Uganda’s biggest traffic comes through the Mombasa- Kampala route. The route carries about 90 per cent of traffic while Kampala-Mwanza route handles 10 per cent of the country’s cargo.

Mr Wandera says this will create business opportunities for railway transport since these wagons are transported to trading centres by train. Water transport has been challenged by the limited finances. Mr Alinange says only Shs6 billion was allocated for the inland ferries services this financial year yet the minimum needed to maintain these ferries in operation is Shs10 billion. “Our ferry services are free. So we meet both operational and fuel costs and rehabilitation fees,” he said.

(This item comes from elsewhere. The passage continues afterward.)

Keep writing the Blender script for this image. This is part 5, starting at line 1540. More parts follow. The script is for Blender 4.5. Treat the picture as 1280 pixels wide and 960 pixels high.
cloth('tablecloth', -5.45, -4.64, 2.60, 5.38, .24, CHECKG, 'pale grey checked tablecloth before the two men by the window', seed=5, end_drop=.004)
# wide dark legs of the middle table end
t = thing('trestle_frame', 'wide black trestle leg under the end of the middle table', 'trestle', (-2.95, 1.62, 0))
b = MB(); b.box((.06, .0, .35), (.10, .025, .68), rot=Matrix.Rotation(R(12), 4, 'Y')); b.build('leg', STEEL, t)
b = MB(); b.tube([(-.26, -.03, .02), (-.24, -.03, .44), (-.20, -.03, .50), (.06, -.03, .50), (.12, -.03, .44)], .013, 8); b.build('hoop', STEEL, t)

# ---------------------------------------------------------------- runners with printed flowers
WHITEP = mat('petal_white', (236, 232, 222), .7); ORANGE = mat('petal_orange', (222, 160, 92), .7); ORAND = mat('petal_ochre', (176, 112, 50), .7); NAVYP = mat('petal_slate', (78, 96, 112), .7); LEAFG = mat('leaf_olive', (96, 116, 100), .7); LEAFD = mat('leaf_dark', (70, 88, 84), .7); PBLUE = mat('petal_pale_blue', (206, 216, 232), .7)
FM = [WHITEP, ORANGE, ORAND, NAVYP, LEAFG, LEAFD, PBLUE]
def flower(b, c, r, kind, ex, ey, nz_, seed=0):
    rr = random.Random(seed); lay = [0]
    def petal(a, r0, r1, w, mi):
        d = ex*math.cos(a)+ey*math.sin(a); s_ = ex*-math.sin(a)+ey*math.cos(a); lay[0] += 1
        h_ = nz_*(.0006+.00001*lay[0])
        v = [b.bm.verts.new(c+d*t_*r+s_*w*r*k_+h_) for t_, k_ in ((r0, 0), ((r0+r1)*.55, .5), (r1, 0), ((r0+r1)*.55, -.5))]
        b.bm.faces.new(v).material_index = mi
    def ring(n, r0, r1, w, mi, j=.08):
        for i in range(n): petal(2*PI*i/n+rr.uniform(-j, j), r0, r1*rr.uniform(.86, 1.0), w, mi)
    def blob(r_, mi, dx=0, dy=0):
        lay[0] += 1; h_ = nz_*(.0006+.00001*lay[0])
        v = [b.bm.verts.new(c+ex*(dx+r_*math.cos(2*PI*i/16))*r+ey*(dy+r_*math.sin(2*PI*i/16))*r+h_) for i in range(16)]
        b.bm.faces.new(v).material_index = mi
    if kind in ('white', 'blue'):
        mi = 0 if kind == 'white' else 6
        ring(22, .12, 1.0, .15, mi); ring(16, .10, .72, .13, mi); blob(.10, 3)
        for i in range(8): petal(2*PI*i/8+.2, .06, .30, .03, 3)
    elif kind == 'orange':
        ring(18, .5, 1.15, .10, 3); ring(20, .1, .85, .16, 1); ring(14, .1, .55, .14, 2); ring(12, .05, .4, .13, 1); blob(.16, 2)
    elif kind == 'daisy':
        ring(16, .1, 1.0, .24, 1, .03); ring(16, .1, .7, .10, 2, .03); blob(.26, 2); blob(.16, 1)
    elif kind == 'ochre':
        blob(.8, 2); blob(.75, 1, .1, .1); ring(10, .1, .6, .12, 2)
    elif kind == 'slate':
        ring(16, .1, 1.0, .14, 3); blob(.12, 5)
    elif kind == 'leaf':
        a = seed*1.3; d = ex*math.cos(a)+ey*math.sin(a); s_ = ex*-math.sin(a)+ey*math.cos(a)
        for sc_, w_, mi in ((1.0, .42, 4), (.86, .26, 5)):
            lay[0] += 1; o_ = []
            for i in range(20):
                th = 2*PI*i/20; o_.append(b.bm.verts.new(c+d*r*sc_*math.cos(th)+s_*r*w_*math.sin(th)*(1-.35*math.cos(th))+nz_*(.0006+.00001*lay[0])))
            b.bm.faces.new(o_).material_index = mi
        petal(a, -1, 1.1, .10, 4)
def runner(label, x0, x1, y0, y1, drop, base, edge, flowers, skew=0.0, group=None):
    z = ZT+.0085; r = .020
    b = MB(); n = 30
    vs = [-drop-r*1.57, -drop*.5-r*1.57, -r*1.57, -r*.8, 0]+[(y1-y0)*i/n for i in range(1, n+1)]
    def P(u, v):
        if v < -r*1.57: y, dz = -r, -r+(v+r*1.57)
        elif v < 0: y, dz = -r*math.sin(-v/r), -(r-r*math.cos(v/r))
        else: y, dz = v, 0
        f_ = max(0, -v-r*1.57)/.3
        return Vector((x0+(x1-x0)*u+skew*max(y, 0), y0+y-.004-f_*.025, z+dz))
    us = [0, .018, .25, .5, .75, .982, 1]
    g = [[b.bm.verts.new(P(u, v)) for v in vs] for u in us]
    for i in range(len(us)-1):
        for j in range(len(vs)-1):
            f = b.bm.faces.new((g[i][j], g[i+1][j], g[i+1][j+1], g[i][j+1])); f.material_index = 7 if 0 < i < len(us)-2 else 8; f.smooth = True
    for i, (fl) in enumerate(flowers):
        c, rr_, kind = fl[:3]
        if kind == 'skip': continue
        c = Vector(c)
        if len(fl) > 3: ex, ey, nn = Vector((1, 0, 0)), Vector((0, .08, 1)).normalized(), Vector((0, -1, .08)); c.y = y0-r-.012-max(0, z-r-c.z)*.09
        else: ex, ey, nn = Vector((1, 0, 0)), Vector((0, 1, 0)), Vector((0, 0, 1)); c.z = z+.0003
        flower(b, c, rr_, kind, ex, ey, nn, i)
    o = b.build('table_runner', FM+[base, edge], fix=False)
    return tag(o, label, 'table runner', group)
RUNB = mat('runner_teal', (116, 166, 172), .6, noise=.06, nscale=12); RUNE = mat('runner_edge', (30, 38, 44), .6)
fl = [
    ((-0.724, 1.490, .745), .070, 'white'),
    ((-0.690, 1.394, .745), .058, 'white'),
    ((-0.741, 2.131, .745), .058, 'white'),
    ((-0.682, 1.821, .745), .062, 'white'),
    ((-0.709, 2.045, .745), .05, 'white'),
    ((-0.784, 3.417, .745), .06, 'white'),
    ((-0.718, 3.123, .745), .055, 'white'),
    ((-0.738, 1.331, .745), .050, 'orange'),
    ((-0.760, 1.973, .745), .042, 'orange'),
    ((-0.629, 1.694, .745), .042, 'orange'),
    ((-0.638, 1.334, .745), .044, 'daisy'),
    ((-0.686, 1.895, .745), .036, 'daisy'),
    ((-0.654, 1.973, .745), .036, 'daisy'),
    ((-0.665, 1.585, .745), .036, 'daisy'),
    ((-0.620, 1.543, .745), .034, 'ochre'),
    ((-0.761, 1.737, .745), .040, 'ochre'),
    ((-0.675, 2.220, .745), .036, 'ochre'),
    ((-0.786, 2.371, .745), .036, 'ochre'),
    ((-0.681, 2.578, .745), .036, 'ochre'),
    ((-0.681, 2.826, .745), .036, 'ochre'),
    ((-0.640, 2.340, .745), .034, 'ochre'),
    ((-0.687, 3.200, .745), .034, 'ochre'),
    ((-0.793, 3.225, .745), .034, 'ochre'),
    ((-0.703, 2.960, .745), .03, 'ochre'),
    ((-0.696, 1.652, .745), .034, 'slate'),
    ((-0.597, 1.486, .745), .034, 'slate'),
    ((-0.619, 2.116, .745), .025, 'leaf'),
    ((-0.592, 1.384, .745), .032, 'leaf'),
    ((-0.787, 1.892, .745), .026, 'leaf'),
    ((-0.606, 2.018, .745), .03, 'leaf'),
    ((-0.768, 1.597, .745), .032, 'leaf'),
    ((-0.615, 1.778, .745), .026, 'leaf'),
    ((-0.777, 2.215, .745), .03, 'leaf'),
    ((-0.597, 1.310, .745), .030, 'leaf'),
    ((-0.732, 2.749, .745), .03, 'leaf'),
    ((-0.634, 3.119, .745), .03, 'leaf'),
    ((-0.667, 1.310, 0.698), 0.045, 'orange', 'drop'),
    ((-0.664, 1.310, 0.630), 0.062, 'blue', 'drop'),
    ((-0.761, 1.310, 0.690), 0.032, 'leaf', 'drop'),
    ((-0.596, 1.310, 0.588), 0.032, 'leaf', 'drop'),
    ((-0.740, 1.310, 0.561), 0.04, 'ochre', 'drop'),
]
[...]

Limited storage and parking space at Port Bell in Luzira and Jinja is the other challenge. To this effect, Mr Wandera says the ministry plans to put up new warehouses and cranes to handle cargo.

Future plans
There are also plans to repair the already existing 300 wagons that currently the ministry owns while 100 are grounded. These, Mr Wandera said, will be returned on the road next month (November). The wagons are used as storage containers while transporting cargo.
The ministry is also undertaking yet another development venture—the New Kampala Port. This is a joint venture the government is undertaking in collaboration with the Tanzanian government to develop a port to serve Arusha , Musana and Bukasa.

“We developed the idea in 1967 but it was revived just two years ago and in June last year, we signed a Memorandum of understanding (MoU). Tanzanians have started the preliminary designs while Ugandans are at the stage of land purchasing.”

If all these projects are successfully accomplished, water transport may become the next big thing to support the overwhelmed road transport.